The country often tops the wish lists of those looking to retire overseas. Nearly half of over-50s who want to emigrate would choose Spain, statistics show. But if the prime minister pushes ahead, it’s about to become a lot more expensive and perhaps also less desirable.

British expats often make their destination to move abroad based on better weather and cheaper living standards.

But expats in Spain aren’t happy that Prime Minister Pedro Sanchez has made promises to the EU concerning its Recovery Fund.

The Spanish government wants there to be a “gradual increase of the tax system’s maximum contribution base”, which will result in a greater tax burden for those with monthly earnings above €2,400 net per month.

Mr Sanchez also made plans for the country’s “tax harmonisation”, which places a heavy emphasis on wealth, inheritance and gift taxes.The system works differently to the UK, currently the Spanish State makes the decisions but the country’s 17 regions have the right to apply exemptions or conditions if it feels they will harm taxpayers.

However, this looks likely to change. A Government report said: “There is a need to apply wealth taxation in a more coordinated way between the different regions to guarantee a minimum and coordinated level of taxation, avoiding harmful tax competition between the different autonomous communities.”

Meanwhile, ministers in Madrid are also reported to be planning a revision or cancellation of existing tax benefits for vehicle registration and road taxes, although this hasn’t yet been confirmed by official sources.
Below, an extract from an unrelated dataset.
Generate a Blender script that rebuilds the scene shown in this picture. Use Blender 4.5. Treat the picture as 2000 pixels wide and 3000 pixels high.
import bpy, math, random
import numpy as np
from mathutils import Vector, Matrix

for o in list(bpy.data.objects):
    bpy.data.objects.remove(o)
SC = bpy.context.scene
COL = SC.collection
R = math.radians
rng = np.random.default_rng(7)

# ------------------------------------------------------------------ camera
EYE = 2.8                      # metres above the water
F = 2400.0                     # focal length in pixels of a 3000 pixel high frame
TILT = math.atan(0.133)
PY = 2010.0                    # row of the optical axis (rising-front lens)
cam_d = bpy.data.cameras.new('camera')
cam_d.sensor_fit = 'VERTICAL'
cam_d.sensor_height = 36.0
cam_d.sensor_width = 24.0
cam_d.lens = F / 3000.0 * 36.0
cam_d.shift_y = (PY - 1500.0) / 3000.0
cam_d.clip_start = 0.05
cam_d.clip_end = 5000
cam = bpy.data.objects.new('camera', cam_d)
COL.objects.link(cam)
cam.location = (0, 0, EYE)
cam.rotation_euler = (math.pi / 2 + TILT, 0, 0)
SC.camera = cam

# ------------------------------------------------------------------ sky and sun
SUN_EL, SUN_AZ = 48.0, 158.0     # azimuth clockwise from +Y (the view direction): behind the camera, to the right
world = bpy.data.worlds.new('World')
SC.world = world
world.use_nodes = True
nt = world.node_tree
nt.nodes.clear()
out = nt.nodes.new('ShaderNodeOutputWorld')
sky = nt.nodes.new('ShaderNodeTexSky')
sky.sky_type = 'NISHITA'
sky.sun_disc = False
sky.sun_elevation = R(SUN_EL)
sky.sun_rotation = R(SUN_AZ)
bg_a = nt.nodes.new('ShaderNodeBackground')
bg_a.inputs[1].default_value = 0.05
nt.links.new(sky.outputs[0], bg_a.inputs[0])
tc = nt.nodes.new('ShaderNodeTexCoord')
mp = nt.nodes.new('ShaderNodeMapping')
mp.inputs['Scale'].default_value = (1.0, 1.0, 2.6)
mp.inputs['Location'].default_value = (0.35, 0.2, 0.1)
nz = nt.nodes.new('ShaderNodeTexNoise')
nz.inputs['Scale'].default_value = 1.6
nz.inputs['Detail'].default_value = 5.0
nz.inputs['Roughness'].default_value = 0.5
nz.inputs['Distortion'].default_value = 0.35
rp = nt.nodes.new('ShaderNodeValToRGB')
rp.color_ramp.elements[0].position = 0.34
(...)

The Spanish leader agreed to a number of tax increases that will see drivers pay a lot more in taxes.

map: Best worst places to retire infographic

                                  © Getty Best worst places to retire infographic

At the moment, vehicles with CO2 emissions that don’t exceed 120 gr/km are exempt from paying vehicle registration tax, which is decided by the regions.

All other vehicles pay the vehicle registration tax according to their CO2 level, which is between 4.75 percent and 14.75 percent of their tax base (price before applying taxes).

The system in Spain also means that drivers have to pay an annual Road Tax fee decided by their regions, which is usually calculated based on vehicle power and type.

It comes after the Spanish Government wrote of the “review of the discounts on hydrocarbons used as fuel for the progressive levelling of tax rates based on their polluting power,” recently.

Analysts fear that this will signal the end of the diesel bonus and would see diesel drivers pay tax closer to that of petrol.

Essentially it would mean they will pay more to fill up their tank, totalling around €3.45 a month per vehicle owner.

Added together these increased taxes could make a significant difference to an expat’s disposable income.

As such, some fear Spain will no longer benefit from cheaper living conditions.